Re: collation of small capitals (was: Collation charts out of date)

From: Philippe Verdy (verdy_p@wanadoo.fr)
Date: Sat Jan 31 2004 - 08:21:52 EST

  • Next message: Michael Everson: "Re: Collation charts out of date"

    From: "Peter Kirk" <peterkirk@qaya.org>
    > On 30/01/2004 13:58, Philippe Verdy wrote:
    >
    > > ...
    > >
    > >I also agree that small capitals have a tertiary or quaternary
    differences,
    > >but it's not clear if they are a variant of lowercase when used as a font
    > >style for all letters, or of uppercase letters.
    >
    > Good question. I was assuming of uppercase, but maybe not.

    The most common use I have seen of small capitals is as a font style, where
    they were used to represent lowercase letters (the uppercase letters being
    presented with full-height style).

    If this is not a font style but encodes a linguistic letter difference,
    small capitals are also most often used as lowercase letters (and their
    uppercase mapping is the standard uppercase letter)...

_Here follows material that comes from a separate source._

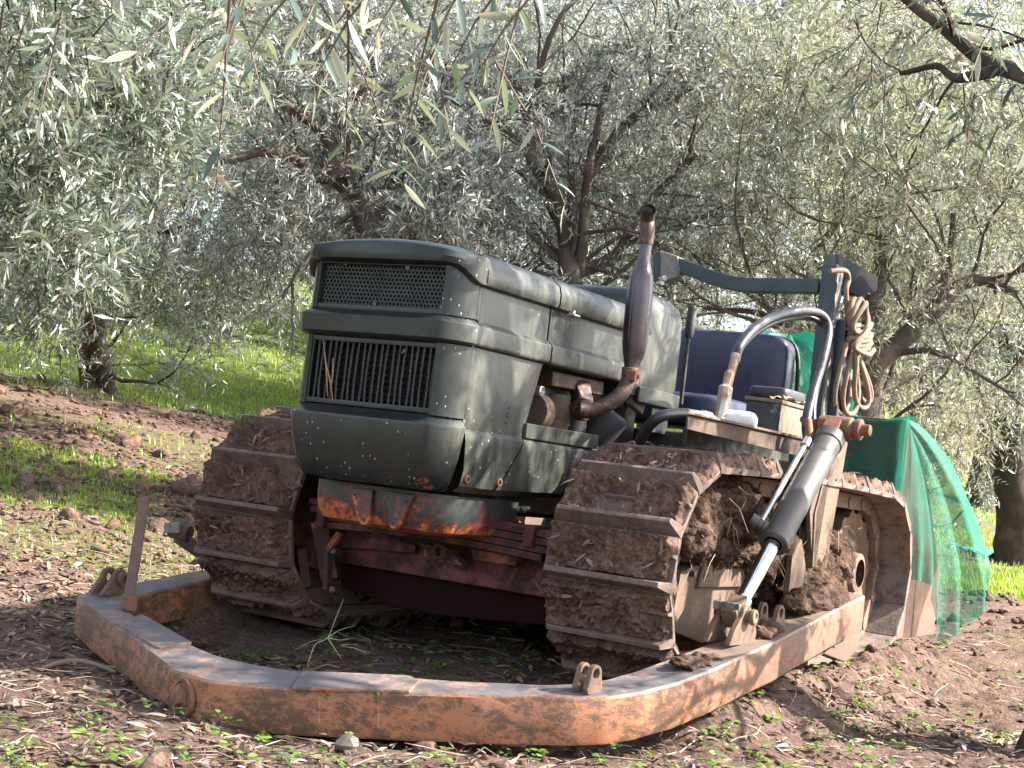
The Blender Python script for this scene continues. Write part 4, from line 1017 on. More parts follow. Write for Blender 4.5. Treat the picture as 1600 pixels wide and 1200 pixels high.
# net lying on the ground far off to the right
c = AD(1560, 850, 14.5); gxn = np.linspace(-.17, .22, 30); gyn = np.linspace(-.9, 1.2, 24)
A = np.array([[(c[0]+a*CR[0]*.95+b*CF[0], c[1]+a*CR[1]*.95+b*CF[1], 0) for b in gyn] for a in gxn])
A[..., 2] = G(A[..., 0], A[..., 1])+.03+.09*np.abs(fbm(A*3.1, 3, 6)); m = MB(); m.grid(A)
gn_ = m.build('ground_net', plain('blue_green_net', (.05, .26, .26), .6), None, 0, 70, fixn=False, loc=tuple(A[15, 9])); tag(gn_, 'pale turquoise net spread on the grass by the far tree', 'net')
# ------------------------------------------------------------------ olive trees
def unit(a): return a/np.maximum(1e-9, np.linalg.norm(a, axis=-1, keepdims=True))
def leaf_mesh(name, pos, d, nrm, ln, wd, fold=False):
    """narrow pointed leaves: base, two flanks, tip (a spine too when folded)"""
    d = unit(d); s = unit(np.cross(d, nrm)); n = np.cross(s, d); N = len(pos); ln = ln[:, None]; wd = wd[:, None]
    if not fold:
        V = np.stack([pos, pos+d*ln*.45+s*wd*.5-n*ln*.02, pos+d*ln-n*ln*.06, pos+d*ln*.45-s*wd*.5-n*ln*.02], 1).reshape(-1, 3)
        F = (np.arange(N)[:, None]*4+np.arange(4)[None]); return npmesh(name, V, F)
    # twelve-point blade, bent along its length
    ts = np.array([0, .18, .45, .75, 1.0]); wf = np.array([.10, .72, 1., .62, .0]); cols = []
    for t, f in zip(ts, wf):
        c = pos+d*ln*t-n*ln*(.16*t*t); cols.append(c+s*wd*.5*f+n*wd*.10*f); cols.append(c); cols.append(c-s*wd*.5*f+n*wd*.10*f)
    V = np.stack(cols, 1).reshape(-1, 3); b = []
    for i in range(4): b += [[i*3, i*3+3, i*3+4, i*3+1], [i*3+1, i*3+4, i*3+5, i*3+2]]
    F = (np.arange(N)[:, None, None]*15+np.array(b)[None]).reshape(-1, 4); return npmesh(name, V, F)
def sprigs(base, dirs, length, nl, leaf, wfac, droop=.35, rng=RNG, spread=1.05):
    """leaves in pairs along short drooping shoots; returns leaf arrays and the shoot lines"""
    N = len(base); t = (np.arange(nl)+1)/nl; dirs = unit(dirs); L = length*rng.uniform(.6, 1.25, N)
    P = base[:, None]+dirs[:, None]*(L[:, None]*t[None])[..., None]; P[..., 2] -= (droop*L[:, None]*t[None]**2)
    tang = unit(dirs[:, None]-np.array([0, 0, 1.])*(2*droop*t[None, :, None]*np.ones((N, 1, 1)))*.6)
    u = unit(np.cross(tang, rng.normal(size=(N, 1, 3))*np.ones((1, nl, 1)))); v = np.cross(tang, u)
    ph = rng.uniform(0, 6.28, (N, 1))+np.arange(nl)[None]*(math.pi/1.05)
    side = u*np.cos(ph)[..., None]+v*np.sin(ph)[..., None]
    d = unit(tang*rng.uniform(.35, 1.2, (N, nl, 1))+side*spread+rng.normal(size=(N, nl, 3))*.25)
    n = unit(np.cross(d, np.cross(np.array([0, 0, 1.])+rng.normal(size=(N, nl, 3))*.8, d)))
    ln = leaf*rng.uniform(.65, 1.2, (N, nl)); return P.reshape(-1, 3), d.reshape(-1, 3), n.reshape(-1, 3), ln.ravel(), (ln*wfac*rng.uniform(.8, 1.2, (N, nl))).ravel(), P
def twig_mesh(name, base, P, r):
    """three-sided tapering shoots from base through every second point of P"""
    N, nl = P.shape[:2]; ids = [0, nl//2, nl-1]; C3 = np.concatenate([base[:, None], P[:, ids[1:]]], 1); rr = np.array([r, r*.7, r*.3])
    ang = np.array([0, 2.094, 4.189]); off = np.stack([np.cos(ang), np.sin(ang), np.sin(ang*2)*.3], -1)
    V = C3[:, :, None, :]+off[None, None]*rr[None, :, None, None]; V = V.reshape(-1, 3)
    b = []
    for i in range(2):
        for k in range(3): b.append([i*3+k, i*3+(k+1) % 3, i*3+3+(k+1) % 3, i*3+3+k])
    F = (np.arange(N)[:, None, None]*9+np.array(b)[None]).reshape(-1, 4); return npmesh(name, V, F)
def wob(pts, amp, n=6, seed=0):
    q = np.array(spline(pts, n)); k = np.linspace(0, 1, len(q)); L = np.linalg.norm(q[-1]-q[0])
    o = np.stack([fbm(np.stack([q[:, 0]*2.3, q[:, 1]*2.3+j*7., q[:, 2]*2.3], -1), 3, seed+j) for j in range(3)], -1)
    return q+o*amp*np.sin(np.clip(k*1.2, 0, 1)*math.pi*.5)[:, None]
def grow(rng, p, d, length, n=7, up=.05, wig=.35):
    out = [np.array(p)]; d = d/np.linalg.norm(d)
    for k in range(n):
        d = d+rng.normal(size=3)*wig*.5+np.array([0, 0, up]); d /= np.linalg.norm(d); out.append(out[-1]+d*length/n)
    return np.array(out)
def olive(name, base, limbs, label, leafmat='leaf', seed=1, nbr=10, blen=.9, spb=16, blobs=(), leaf=.053, wf=.175, splen=.19, nl=18, bark_='barkmid', group='olive trees of the grove', twr=.0028, fold=False, view=None, bup=.05, droop=.16, dens=1.35, extra=()):
    """limbs: list of (points, r0, r1); side branches sprout from them and carry leafy shoots; blobs add outer foliage"""
    rng = np.random.default_rng(seed)
    t = empty(name, tuple(base), label, 'tree', group)
    m = MB(); bp = []; bd = []
    for li, (pts, r0, r1) in enumerate(limbs):
        q = wob(pts, .05+.02*len(pts)*0, 6, seed*13+li); L = len(q); rs = [r0+(r1-r0)*(k/(L-1))**.8 for k in range(L)]
        rs = [r*(1+.16*float(fbm(c*6., 2, li))) for r, c in zip(rs, q)]
        m.tube(q, rs, 9 if r0 > .03 else 6)
        nb_ = max(2, int(nbr*np.linalg.norm(q[-1]-q[0])))
        for k in range(nb_):
            f = rng.uniform(.35 if li == 0 else .15, 1); i = int(f*(L-1)); tg = unit((q[min(i+1, L-1)]-q[max(i-1, 0)])[None])[0]
            d = tg*.5+rng.normal(size=3)*.8+np.array([0, 0, .15]); br = grow(rng, q[i], d, blen*rng.uniform(.5, 1.3), 7, bup)
            r = min(rs[i]*.55, .022)*rng.uniform(.5, 1); m.tube(br, np.linspace(r, .003, len(br)), 5)
            subs = [br]
            for _ in range(2):
                j = rng.integers(2, len(br)-1); sb = grow(rng, br[j], (br[j]-br[j-1])/np.linalg.norm(br[j]-br[j-1])+rng.normal(size=3)*.7, blen*.55*rng.uniform(.6, 1.2), 5, -.02); m.tube(sb, np.linspace(r*.5, .0022, len(sb)), 4); subs.append(sb)
            for sb in subs:
                for _ in range(spb):
                    f2 = rng.uniform(.2, 1)*(len(sb)-1); j = int(min(f2, len(sb)-2)); c = sb[j]+(sb[j+1]-sb[j])*(f2-j); bp.append(c); bd.append(unit((sb[j+1]-sb[j])[None])[0]*.7+rng.normal(size=3)*.75)
    for (c, r, n) in blobs:
        n = int(n*dens*1.35)
        k = rng.normal(size=(n, 3)); k = unit(k)*(rng.uniform(.25, 1, (n, 1))**.6)*np.array(r); P = np.array(c)+k
        keep = fbm(P*2.4, 3, seed) > -.02
        P = P[keep]; k = k[keep]; bp += list(P); bd += list(unit(k)*.6+rng.normal(size=k.shape)*.9-np.array([0, 0, .05]))
    for (c, d) in extra: bp.append(np.array(c)); bd.append(np.array(d))
    b = np.array(base)
    o = m.build('trunk', MT[bark_], t, 0, 60, loc=tuple(b))
    bp = np.array(bp); bd = np.array(bd)
    P, d, n, ln, wd, lines = sprigs(bp, bd, splen, nl, leaf, wf, droop, rng)
    cm = leaf_mesh('crown', P-b, d, n, ln, wd, fold); cr = link('crown', cm, MT[leafmat], t, tuple(b))
    tm = twig_mesh('twigs', bp-b, lines-b, twr); link('twigs', tm, MT['twig'], t, tuple(b))
    return t
def onground(x, y, dz=-.05): return np.array([x, y, float(G(x, y))+dz])
def limb(t, pts, r0, r1):
    """pixel path at distances t (scalar or one per point)"""
    ts = t if hasattr(t, '__len__') else [t]*len(pts)
    return ([AD(px, py, tt) for (px, py), tt in zip(pts, ts)], r0, r1)

# --- tree behind the bonnet
p = AD(640, 560, 8.0); bA = onground(p[0], p[1])
LA = [([bA, AD(625, 460, 8.), AD(596, 385, 8.), AD(560, 310, 8.), AD(525, 275, 7.95)], .105, .062),
      limb([7.95, 7.9, 7.8, 7.7, 7.6, 7.5], [(525, 275), (485, 272), (465, 245), (420, 232), (375, 240), (330, 252)], .046, .02),
      limb([7.95, 7.9, 7.8, 7.7], [(525, 278), (518, 225), (490, 190), (440, 160)], .062, .020),
      limb([7.95, 8., 8.1, 8.2], [(540, 280), (545, 215), (560, 150), (600, 60)], .045, .016),
      limb([8., 8.2, 8.4, 8.6], [(575, 340), (620, 280), (650, 215), (720, 100)], .05, .018)]
blA = [(AD(400, 120, 8.6), (1.1, .8, .55), 520), (AD(640, 290, 8.1), (.6, .5, .45), 300), (AD(560, 60, 8.2), (1.0, .8, .5), 420), (AD(350, 320, 8.7), (.8, .5, .5), 330), (AD(710, 310, 7.9), (.55, .5, .35), 220), (AD(480, 165, 7.4), (.35, .3, .16), 70), (AD(480, 330, 8.9), (.8, .5, .5), 300)]
olive('olive_tree', bA, LA, 'gnarled olive tree whose bent limb arches just above the bonnet front', 'leaf', 3, 6, .8, 6, blA, bark_='barkmid')
# --- tree behind the exhaust
p = AD(900, 600, 8.6); bB = onground(p[0], p[1])
LB = [([bB, AD(898, 520, 8.6), AD(890, 430, 8.6), AD(886, 385, 8.6)], .085, .058),
      limb([8.6, 8.5, 8.4, 8.4, 8.3], [(886, 385), (870, 310), (836, 255), (826, 190), (800, 120)], .050, .022),
      limb([8.6, 8.5, 8.4, 8.4], [(905, 430), (915, 330), (925, 240), (955, 110)], .042, .018),
      limb([8.5, 8.5, 8.5, 8.5], [(920, 270), (980, 195), (1040, 150), (1100, 120)], .042, .014),
      limb([8.6, 8.7, 8.8, 8.9], [(900, 425), (960, 400), (1030, 300), (1085, 240)], .045, .016),
      limb([8.4, 8.2, 8.2], [(828, 190), (860, 60), (900, 0)], .03, .012)]
blB = [(AD(950, 60, 8.3), (1.2, .9, .6), 430), (AD(760, 120, 8.3), (.8, .7, .6), 300), (AD(1080, 220, 8.8), (.9, .8, .6), 380), (AD(1130, 80, 8.6), (.9, .8, .5), 300), (AD(960, 300, 9.2), (.9, .6, .5), 220), (AD(1110, 480, 10.5), (.9, .8, .5), 240), (AD(1000, 420, 10.5), (.7, .7, .4), 160), (AD(1125, 500, 12), (.8, .7, .45), 320), (AD(1115, 505, 9.6), (.35, .3, .16), 90)]
olive('olive_tree', bB, LB, 'olive tree forking into pale limbs right behind the exhaust stack', 'leaf', 5, 8, 1., 7, blB)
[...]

    My bet is then that the default collation of small capital letters is as a
    variant of lowercase letters with which they should sort, just between
    uppercase and lowercase.

    > >So I bet they should have the same distinction as between lowercase and
    > >uppercase, so that case-insensitive collation (which ignores secondary
    > >differences) will work correctly even if tertiary and quaternary
    difference
    > >are kept to sort accents and other minor variants, probably by sorting
    small
    > >capitals between uppercase and lowercase letters at the same collation
    > >weight.
    >
    > Philippe, I would agree with you that this is a sensible thing to do.
    > But, as Ken has said, it does cause some difficulties. Presumably this
    > is because there is no defined tertiary weight for small caps in
    > http://www.unicode.org/reports/tr10/#Tertiary_Weight_Table, and in
    > software which implements this.

    I did not meant a tertiary level, but the secondary level used to
    differentiate uppercase and lowercase is just as good for that collation,
    with simply 3 (4?) weights assigned for the uppercase (and titlecase?),
    small capital, and lowercase "styles" at that level.